Issue: September 2012 / November 2012
Editorials

PRIVATE EQUITY

New horizons

With pension funds now permitted to invest in private equity, Rosemary Hunter of Bowman Gilfillan points to qualifications that the funds should heed.


Hunter...where to watch
Private equity funds that comply with conditions stipulated in a recently-published pension funds notice will qualify to hold money and assets belonging to pension funds (TT cover story, June-Aug ’12). This development clarifies the manner in which private equity funds may qualify to attract investments from pension funds.

The Registrar of Pension Funds has set out the following conditions relevant both for pension funds and private equity funds:

  •  A pension fund may only invest in a private equity fund which is a member of a private equity fund industry body recognised by the Registrar and which is structured in one of the following ways:
    • An en commandite partnership, provided the pension fund is the en commandite partner in the partnership. The effect of this is that the pension fund will invest in the partnership as a limited partner and cannot be held liable to creditors for more than its capital contribution to the partnership;
    • A bewind trust, provided that the trust is a beneficiary. The trustees of the trust will control the assets of the trust whilst the effective rights of ownership of the assets will vest in the beneficiaries and not the trustees;
    • A company, provided that the assets and liabilities of the company are limited to the assets and liabilities arising from investments made by the private equity fund; and
    • A foreign private equity fund, provided it is a limited partnership, an open-ended investment company or a company in which the assets and liabilities are limited to the assets and liabilities arising from the investments made by the private equity fund.

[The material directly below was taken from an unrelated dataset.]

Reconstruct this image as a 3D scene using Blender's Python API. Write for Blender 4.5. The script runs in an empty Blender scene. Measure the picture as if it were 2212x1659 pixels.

It appears that the structure of the private equity funds is aimed at ensuring that pension funds enjoy the benefits of limited liability against the claims of creditors.

The Registrar has been given the discretion to determine the appropriate industry body of which the fund may be a member.  This discretion is likely to cater for foreign industry bodies where membership of the SA Venture Capital & Private Equity Association (SAVCA) would have been difficult to obtain or inappropriate. The Registrar has yet to specify which industry bodies are recognized.

  • Pension funds are limited to investing in private equity funds provided that any person rendering a financial service, whether discretionary or otherwise, to that private equity fund, is a discretionary Financial Services Provider (FSP).

On the face of it, this condition would suggest that all those involved with the private equity fund must hold discretionary FSP licenses.  Although a new category of FSP license is contemplated, it is not yet in effect.  Consideration to current structures should be given, in particular whether conversions of licenses from Category I to Category II are required.

  • The notice provides a number of factors that pension funds must consider before investing in a private equity fund:
    • the private equity fund’s investment strategy and objectives, investment and borrowing powers, restrictions and associated risks (including types and sources of leverage);
    • the procedures by which the investment strategy and policy might be changed;
    • details about the valuator, auditor, administrator of the private equity fund and any other service providers, requiring a description of the duties of the service providers and investor’s rights should a failure arise;
    • liquidity risk management of the private equity fund as well as the pension fund as investor, including redemption rights both in normal and exceptional circumstances, and how fair treatment is ensured across investors;
    • the ownership of the assets;
    • the level of management fees, performance fees and any initial charges or early redemption fees;
    • the manager’s risk and compliance management standards, including the necessary independence of these functions from portfolio management;  and
    • the liquidity profile of the private equity fund relative to the liquidity requirements and liability profile of the pension fund.


  • The private equity fund must submit to the pension fund, at least quarterly, investment reports recording the private equity fund’s performance, activities, the value of investments and any other information to enable the pension fund to fulfill its reporting requirements. The financial statements of the private equity fund must be audited annually and made available to the pension fund within 120 days after the end of the private equity fund’s financial year.

  • A pension fund may only invest in a private equity fund that has clear policies and procedures for determining the fair value of the assets of the private equity fund. This valuation must be independently verified at least annually be a third party and must be in line with the International Private Equity Valuation Guidelines.

  • The pension fund must ensure that the assets of the private equity fund are verified by the auditors through a scrip count at intervals not exceeding six months.

Fact-specific guidance should be obtained prior to making an investment in any private equity funds or before establishing a private equity fund.